Under the current system, private-school pupils are twice as likely to get A grades as their state counterparts in six main subjects. They would be four times more likely to achieve the proposed new top grade of A-plus-plus Another study published this week suggests that private schools’ success is a result of a greater proportion of privileged pupils, not evidence of better schooling.

The University of Cambridge Local Examinations Syndicate, which runs the OCR board, analysed more than 50,000 A-level results in six subjects this summer. It introduced a hypothetical A-plus-plus grade for at least 560 marks out of 600, and an A-plus grade at 520.

In every subject, the proportion of private-school pupils achieving A-plus-plus and A-plus was higher than the proportion who were awarded A grades this summer.

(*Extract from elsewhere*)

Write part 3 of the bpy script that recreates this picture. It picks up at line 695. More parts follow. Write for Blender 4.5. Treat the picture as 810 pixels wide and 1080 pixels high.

In history, 56 per cent of A grades went to independent school students but they would have got 70 per cent of the A-plus-plus grades. In English literature, the proportions rose from 66 to 79 per cent, in French, from 49 to 61 per cent and in maths, from 37 to 51 per cent.

An Edexcel spokesman said it had been asked by the Qualifications and Curriculum Authority to carry out similar research this year. The analysis would not be released, he said, but had reached similar conclusions.

Geoff Lucas, secretary of the Headmasters’ and Headmistresses Council, said that under the present system many private pupils’ achievements are not fully recognised and the new system would rectify this.

The proposal to split the A grade into three was put forward in the Tomlinson report on a diploma system to replace A-levels by 2014. One in five A-level entries achieved an A this year.

If accepted by ministers, the A-plus-plus plan could be launched by 2008, before the diploma, with harder material introduced in syllabuses at the same time to stretch the brightest students.

Before then, universities could be given students’ grades on individual papers, or told how many marks out of 600 candidates scored. Both changes would probably favour private schools.

Broadening access to university has been one of Labour’s central policies.

Under the new Office for Fair Access, from next year universities will have to show a commitment to admitting more working-class students in order to be able to charge pound;3,000 tuition fees.